* BEGIN *
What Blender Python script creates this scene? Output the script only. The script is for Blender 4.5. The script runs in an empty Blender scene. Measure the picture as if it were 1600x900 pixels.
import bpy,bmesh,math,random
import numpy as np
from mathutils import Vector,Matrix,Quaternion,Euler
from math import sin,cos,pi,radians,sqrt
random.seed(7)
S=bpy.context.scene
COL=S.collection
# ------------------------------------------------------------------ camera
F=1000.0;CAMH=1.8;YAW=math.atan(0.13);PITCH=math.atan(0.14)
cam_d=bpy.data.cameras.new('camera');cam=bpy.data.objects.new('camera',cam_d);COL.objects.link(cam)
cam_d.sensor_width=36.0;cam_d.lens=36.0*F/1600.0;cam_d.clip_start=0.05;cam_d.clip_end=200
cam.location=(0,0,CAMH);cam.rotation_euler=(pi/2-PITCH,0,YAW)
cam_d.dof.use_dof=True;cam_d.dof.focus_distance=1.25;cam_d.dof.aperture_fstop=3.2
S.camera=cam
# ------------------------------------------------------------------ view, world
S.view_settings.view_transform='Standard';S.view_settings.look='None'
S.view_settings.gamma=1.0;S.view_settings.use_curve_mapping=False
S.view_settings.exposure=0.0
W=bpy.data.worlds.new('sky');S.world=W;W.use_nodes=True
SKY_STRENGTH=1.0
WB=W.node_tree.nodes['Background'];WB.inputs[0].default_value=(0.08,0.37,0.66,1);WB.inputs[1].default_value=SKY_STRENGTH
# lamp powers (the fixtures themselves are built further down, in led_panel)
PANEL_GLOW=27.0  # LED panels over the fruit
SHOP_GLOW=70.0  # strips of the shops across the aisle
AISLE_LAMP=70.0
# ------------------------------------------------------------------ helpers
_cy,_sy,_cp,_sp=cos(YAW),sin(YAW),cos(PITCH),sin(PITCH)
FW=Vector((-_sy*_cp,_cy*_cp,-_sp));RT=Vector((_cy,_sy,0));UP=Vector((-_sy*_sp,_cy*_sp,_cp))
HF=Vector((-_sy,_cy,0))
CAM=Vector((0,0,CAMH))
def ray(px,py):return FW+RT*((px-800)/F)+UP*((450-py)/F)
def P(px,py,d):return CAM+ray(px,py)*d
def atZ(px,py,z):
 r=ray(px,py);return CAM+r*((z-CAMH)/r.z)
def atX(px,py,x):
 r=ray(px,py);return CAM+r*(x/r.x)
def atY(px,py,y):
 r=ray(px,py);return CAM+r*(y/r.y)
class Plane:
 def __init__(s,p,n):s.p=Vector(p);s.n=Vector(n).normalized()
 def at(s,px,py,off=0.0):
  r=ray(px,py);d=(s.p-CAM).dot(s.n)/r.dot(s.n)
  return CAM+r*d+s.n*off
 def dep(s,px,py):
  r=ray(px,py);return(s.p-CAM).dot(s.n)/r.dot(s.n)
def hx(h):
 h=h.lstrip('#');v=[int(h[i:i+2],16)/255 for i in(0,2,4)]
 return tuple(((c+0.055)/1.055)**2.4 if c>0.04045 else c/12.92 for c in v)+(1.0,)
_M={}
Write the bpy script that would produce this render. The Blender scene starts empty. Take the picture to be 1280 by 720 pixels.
* END *
DIRECTIONS FOR THIS TASK:
Return the whole listing exactly.

CORRECT RESPONSE:
What Blender Python script creates this scene? Output the script only. The script is for Blender 4.5. The script runs in an empty Blender scene. Measure the picture as if it were 1600x900 pixels.
import bpy,bmesh,math,random
import numpy as np
from mathutils import Vector,Matrix,Quaternion,Euler
from math import sin,cos,pi,radians,sqrt
random.seed(7)
S=bpy.context.scene
COL=S.collection
# ------------------------------------------------------------------ camera
F=1000.0;CAMH=1.8;YAW=math.atan(0.13);PITCH=math.atan(0.14)
cam_d=bpy.data.cameras.new('camera');cam=bpy.data.objects.new('camera',cam_d);COL.objects.link(cam)
cam_d.sensor_width=36.0;cam_d.lens=36.0*F/1600.0;cam_d.clip_start=0.05;cam_d.clip_end=200
cam.location=(0,0,CAMH);cam.rotation_euler=(pi/2-PITCH,0,YAW)
cam_d.dof.use_dof=True;cam_d.dof.focus_distance=1.25;cam_d.dof.aperture_fstop=3.2
S.camera=cam
# ------------------------------------------------------------------ view, world
S.view_settings.view_transform='Standard';S.view_settings.look='None'
S.view_settings.gamma=1.0;S.view_settings.use_curve_mapping=False
S.view_settings.exposure=0.0
W=bpy.data.worlds.new('sky');S.world=W;W.use_nodes=True
SKY_STRENGTH=1.0
WB=W.node_tree.nodes['Background'];WB.inputs[0].default_value=(0.08,0.37,0.66,1);WB.inputs[1].default_value=SKY_STRENGTH
# lamp powers (the fixtures themselves are built further down, in led_panel)
PANEL_GLOW=27.0  # LED panels over the fruit
SHOP_GLOW=70.0  # strips of the shops across the aisle
AISLE_LAMP=70.0
# ------------------------------------------------------------------ helpers
_cy,_sy,_cp,_sp=cos(YAW),sin(YAW),cos(PITCH),sin(PITCH)
FW=Vector((-_sy*_cp,_cy*_cp,-_sp));RT=Vector((_cy,_sy,0));UP=Vector((-_sy*_sp,_cy*_sp,_cp))
HF=Vector((-_sy,_cy,0))
CAM=Vector((0,0,CAMH))
def ray(px,py):return FW+RT*((px-800)/F)+UP*((450-py)/F)
def P(px,py,d):return CAM+ray(px,py)*d
def atZ(px,py,z):
 r=ray(px,py);return CAM+r*((z-CAMH)/r.z)
def atX(px,py,x):
 r=ray(px,py);return CAM+r*(x/r.x)
def atY(px,py,y):
 r=ray(px,py);return CAM+r*(y/r.y)
class Plane:
 def __init__(s,p,n):s.p=Vector(p);s.n=Vector(n).normalized()
 def at(s,px,py,off=0.0):
  r=ray(px,py);d=(s.p-CAM).dot(s.n)/r.dot(s.n)
  return CAM+r*d+s.n*off
 def dep(s,px,py):
  r=ray(px,py);return(s.p-CAM).dot(s.n)/r.dot(s.n)
def hx(h):
 h=h.lstrip('#');v=[int(h[i:i+2],16)/255 for i in(0,2,4)]
 return tuple(((c+0.055)/1.055)**2.4 if c>0.04045 else c/12.92 for c in v)+(1.0,)
_M={}
Write the bpy script that would produce this render. The Blender scene starts empty. Take the picture to be 1280 by 720 pixels.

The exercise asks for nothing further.